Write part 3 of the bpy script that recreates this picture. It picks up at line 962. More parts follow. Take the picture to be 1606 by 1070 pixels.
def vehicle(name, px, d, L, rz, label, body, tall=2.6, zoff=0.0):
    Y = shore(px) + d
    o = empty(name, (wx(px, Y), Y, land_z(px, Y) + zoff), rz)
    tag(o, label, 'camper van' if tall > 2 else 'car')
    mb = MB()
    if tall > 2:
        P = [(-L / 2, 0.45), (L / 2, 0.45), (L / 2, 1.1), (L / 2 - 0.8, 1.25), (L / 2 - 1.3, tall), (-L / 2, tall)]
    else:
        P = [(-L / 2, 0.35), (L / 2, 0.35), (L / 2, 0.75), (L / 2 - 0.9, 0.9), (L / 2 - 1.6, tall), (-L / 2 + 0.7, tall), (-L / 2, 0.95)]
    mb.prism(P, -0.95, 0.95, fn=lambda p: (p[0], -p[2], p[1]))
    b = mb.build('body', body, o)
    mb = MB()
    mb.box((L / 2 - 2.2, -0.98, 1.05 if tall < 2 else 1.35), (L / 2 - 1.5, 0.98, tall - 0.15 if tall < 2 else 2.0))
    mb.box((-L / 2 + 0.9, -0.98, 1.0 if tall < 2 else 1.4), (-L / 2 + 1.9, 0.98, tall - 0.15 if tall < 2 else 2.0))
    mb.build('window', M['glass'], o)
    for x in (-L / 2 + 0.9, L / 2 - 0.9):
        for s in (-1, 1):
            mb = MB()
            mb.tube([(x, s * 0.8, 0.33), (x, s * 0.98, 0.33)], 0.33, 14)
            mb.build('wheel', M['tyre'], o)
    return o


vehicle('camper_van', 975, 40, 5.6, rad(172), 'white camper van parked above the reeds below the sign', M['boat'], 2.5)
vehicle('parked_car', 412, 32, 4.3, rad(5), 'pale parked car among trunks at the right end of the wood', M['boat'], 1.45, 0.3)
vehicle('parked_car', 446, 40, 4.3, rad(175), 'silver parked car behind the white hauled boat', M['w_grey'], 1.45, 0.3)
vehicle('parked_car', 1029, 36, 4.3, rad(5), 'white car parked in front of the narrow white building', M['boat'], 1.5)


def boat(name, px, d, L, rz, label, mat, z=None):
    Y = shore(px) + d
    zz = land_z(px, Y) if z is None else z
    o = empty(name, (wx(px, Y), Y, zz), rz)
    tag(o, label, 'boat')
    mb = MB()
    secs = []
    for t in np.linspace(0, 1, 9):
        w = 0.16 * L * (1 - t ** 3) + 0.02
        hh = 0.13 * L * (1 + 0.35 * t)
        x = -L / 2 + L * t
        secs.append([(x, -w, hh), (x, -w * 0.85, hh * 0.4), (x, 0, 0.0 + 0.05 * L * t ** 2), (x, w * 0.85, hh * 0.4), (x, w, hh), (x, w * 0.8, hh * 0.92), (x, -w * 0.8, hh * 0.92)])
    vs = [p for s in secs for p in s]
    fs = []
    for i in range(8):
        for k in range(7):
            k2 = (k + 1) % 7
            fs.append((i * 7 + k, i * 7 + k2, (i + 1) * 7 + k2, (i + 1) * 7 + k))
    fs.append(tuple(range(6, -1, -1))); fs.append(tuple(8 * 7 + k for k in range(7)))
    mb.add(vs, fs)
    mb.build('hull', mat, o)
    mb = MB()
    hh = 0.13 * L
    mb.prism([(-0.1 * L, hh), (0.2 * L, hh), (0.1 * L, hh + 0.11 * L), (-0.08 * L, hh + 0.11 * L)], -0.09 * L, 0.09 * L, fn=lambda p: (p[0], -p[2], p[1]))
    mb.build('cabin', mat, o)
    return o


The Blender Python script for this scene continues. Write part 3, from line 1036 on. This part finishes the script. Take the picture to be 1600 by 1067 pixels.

################

Take the records above and return them exactly as written.

Write part 3 of the bpy script that recreates this picture. It picks up at line 962. More parts follow. Take the picture to be 1606 by 1070 pixels.
def vehicle(name, px, d, L, rz, label, body, tall=2.6, zoff=0.0):
    Y = shore(px) + d
    o = empty(name, (wx(px, Y), Y, land_z(px, Y) + zoff), rz)
    tag(o, label, 'camper van' if tall > 2 else 'car')
    mb = MB()
    if tall > 2:
        P = [(-L / 2, 0.45), (L / 2, 0.45), (L / 2, 1.1), (L / 2 - 0.8, 1.25), (L / 2 - 1.3, tall), (-L / 2, tall)]
    else:
        P = [(-L / 2, 0.35), (L / 2, 0.35), (L / 2, 0.75), (L / 2 - 0.9, 0.9), (L / 2 - 1.6, tall), (-L / 2 + 0.7, tall), (-L / 2, 0.95)]
    mb.prism(P, -0.95, 0.95, fn=lambda p: (p[0], -p[2], p[1]))
    b = mb.build('body', body, o)
    mb = MB()
    mb.box((L / 2 - 2.2, -0.98, 1.05 if tall < 2 else 1.35), (L / 2 - 1.5, 0.98, tall - 0.15 if tall < 2 else 2.0))
    mb.box((-L / 2 + 0.9, -0.98, 1.0 if tall < 2 else 1.4), (-L / 2 + 1.9, 0.98, tall - 0.15 if tall < 2 else 2.0))
    mb.build('window', M['glass'], o)
    for x in (-L / 2 + 0.9, L / 2 - 0.9):
        for s in (-1, 1):
            mb = MB()
            mb.tube([(x, s * 0.8, 0.33), (x, s * 0.98, 0.33)], 0.33, 14)
            mb.build('wheel', M['tyre'], o)
    return o


vehicle('camper_van', 975, 40, 5.6, rad(172), 'white camper van parked above the reeds below the sign', M['boat'], 2.5)
vehicle('parked_car', 412, 32, 4.3, rad(5), 'pale parked car among trunks at the right end of the wood', M['boat'], 1.45, 0.3)
vehicle('parked_car', 446, 40, 4.3, rad(175), 'silver parked car behind the white hauled boat', M['w_grey'], 1.45, 0.3)
vehicle('parked_car', 1029, 36, 4.3, rad(5), 'white car parked in front of the narrow white building', M['boat'], 1.5)


def boat(name, px, d, L, rz, label, mat, z=None):
    Y = shore(px) + d
    zz = land_z(px, Y) if z is None else z
    o = empty(name, (wx(px, Y), Y, zz), rz)
    tag(o, label, 'boat')
    mb = MB()
    secs = []
    for t in np.linspace(0, 1, 9):
        w = 0.16 * L * (1 - t ** 3) + 0.02
        hh = 0.13 * L * (1 + 0.35 * t)
        x = -L / 2 + L * t
        secs.append([(x, -w, hh), (x, -w * 0.85, hh * 0.4), (x, 0, 0.0 + 0.05 * L * t ** 2), (x, w * 0.85, hh * 0.4), (x, w, hh), (x, w * 0.8, hh * 0.92), (x, -w * 0.8, hh * 0.92)])
    vs = [p for s in secs for p in s]
    fs = []
    for i in range(8):
        for k in range(7):
            k2 = (k + 1) % 7
            fs.append((i * 7 + k, i * 7 + k2, (i + 1) * 7 + k2, (i + 1) * 7 + k))
    fs.append(tuple(range(6, -1, -1))); fs.append(tuple(8 * 7 + k for k in range(7)))
    mb.add(vs, fs)
    mb.build('hull', mat, o)
    mb = MB()
    hh = 0.13 * L
    mb.prism([(-0.1 * L, hh), (0.2 * L, hh), (0.1 * L, hh + 0.11 * L), (-0.08 * L, hh + 0.11 * L)], -0.09 * L, 0.09 * L, fn=lambda p: (p[0], -p[2], p[1]))
    mb.build('cabin', mat, o)
    return o


The Blender Python script for this scene continues. Write part 3, from line 1036 on. This part finishes the script. Take the picture to be 1600 by 1067 pixels.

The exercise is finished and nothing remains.